_Required task:_
Reproduce the listing below exactly. Pictures do not belong in the copy.

(Stored entries)
● ● ● ● ●
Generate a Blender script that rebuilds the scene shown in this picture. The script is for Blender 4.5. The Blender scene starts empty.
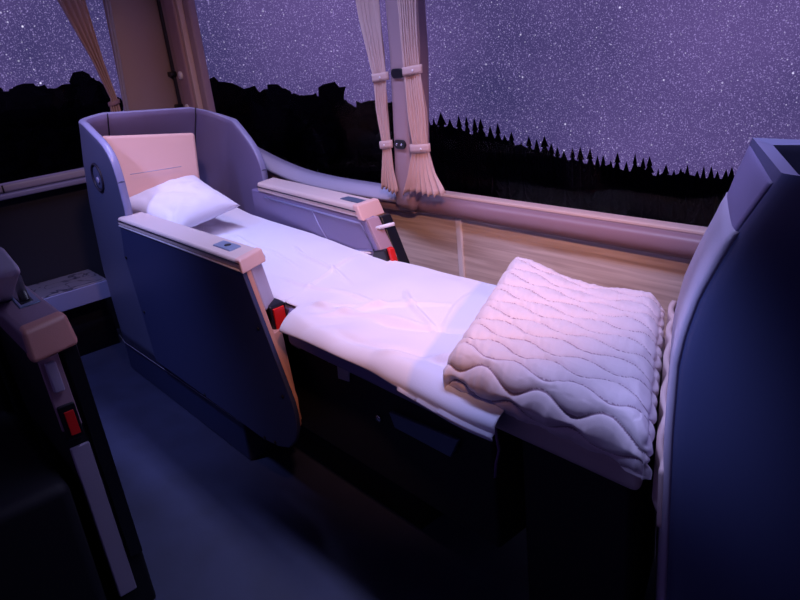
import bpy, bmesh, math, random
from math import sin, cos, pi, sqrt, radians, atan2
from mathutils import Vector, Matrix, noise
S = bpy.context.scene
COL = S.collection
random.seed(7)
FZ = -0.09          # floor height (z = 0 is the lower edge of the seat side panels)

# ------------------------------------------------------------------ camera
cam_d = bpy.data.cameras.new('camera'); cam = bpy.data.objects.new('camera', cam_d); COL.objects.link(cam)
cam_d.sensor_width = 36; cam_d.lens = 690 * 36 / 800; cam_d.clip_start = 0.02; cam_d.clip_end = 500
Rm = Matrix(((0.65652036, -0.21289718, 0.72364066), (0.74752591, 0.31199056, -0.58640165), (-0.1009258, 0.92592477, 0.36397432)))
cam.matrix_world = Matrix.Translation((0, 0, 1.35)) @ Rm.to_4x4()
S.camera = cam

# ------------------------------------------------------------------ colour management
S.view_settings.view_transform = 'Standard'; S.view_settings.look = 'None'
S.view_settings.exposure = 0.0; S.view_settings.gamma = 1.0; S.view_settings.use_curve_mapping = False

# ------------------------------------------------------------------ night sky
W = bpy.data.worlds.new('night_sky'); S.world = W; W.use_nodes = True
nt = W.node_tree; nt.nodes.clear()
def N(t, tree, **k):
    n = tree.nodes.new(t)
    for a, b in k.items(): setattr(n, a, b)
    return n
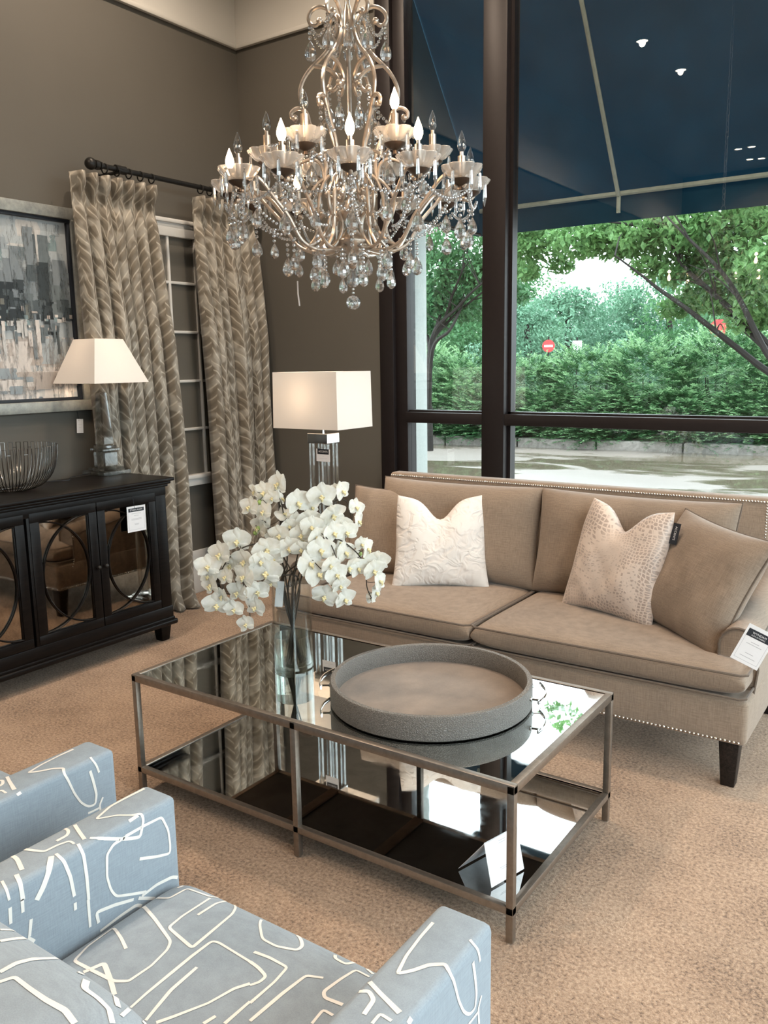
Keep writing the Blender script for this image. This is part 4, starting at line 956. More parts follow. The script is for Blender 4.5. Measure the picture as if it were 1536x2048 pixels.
● ● ● ● ●
_Result of this task:_
Generate a Blender script that rebuilds the scene shown in this picture. The script is for Blender 4.5. The Blender scene starts empty.
import bpy, bmesh, math, random
from math import sin, cos, pi, sqrt, radians, atan2
from mathutils import Vector, Matrix, noise
S = bpy.context.scene
COL = S.collection
random.seed(7)
FZ = -0.09          # floor height (z = 0 is the lower edge of the seat side panels)

# ------------------------------------------------------------------ camera
cam_d = bpy.data.cameras.new('camera'); cam = bpy.data.objects.new('camera', cam_d); COL.objects.link(cam)
cam_d.sensor_width = 36; cam_d.lens = 690 * 36 / 800; cam_d.clip_start = 0.02; cam_d.clip_end = 500
Rm = Matrix(((0.65652036, -0.21289718, 0.72364066), (0.74752591, 0.31199056, -0.58640165), (-0.1009258, 0.92592477, 0.36397432)))
cam.matrix_world = Matrix.Translation((0, 0, 1.35)) @ Rm.to_4x4()
S.camera = cam

# ------------------------------------------------------------------ colour management
S.view_settings.view_transform = 'Standard'; S.view_settings.look = 'None'
S.view_settings.exposure = 0.0; S.view_settings.gamma = 1.0; S.view_settings.use_curve_mapping = False

# ------------------------------------------------------------------ night sky
W = bpy.data.worlds.new('night_sky'); S.world = W; W.use_nodes = True
nt = W.node_tree; nt.nodes.clear()
def N(t, tree, **k):
    n = tree.nodes.new(t)
    for a, b in k.items(): setattr(n, a, b)
    return n
Keep writing the Blender script for this image. This is part 4, starting at line 956. More parts follow. The script is for Blender 4.5. Measure the picture as if it were 1536x2048 pixels.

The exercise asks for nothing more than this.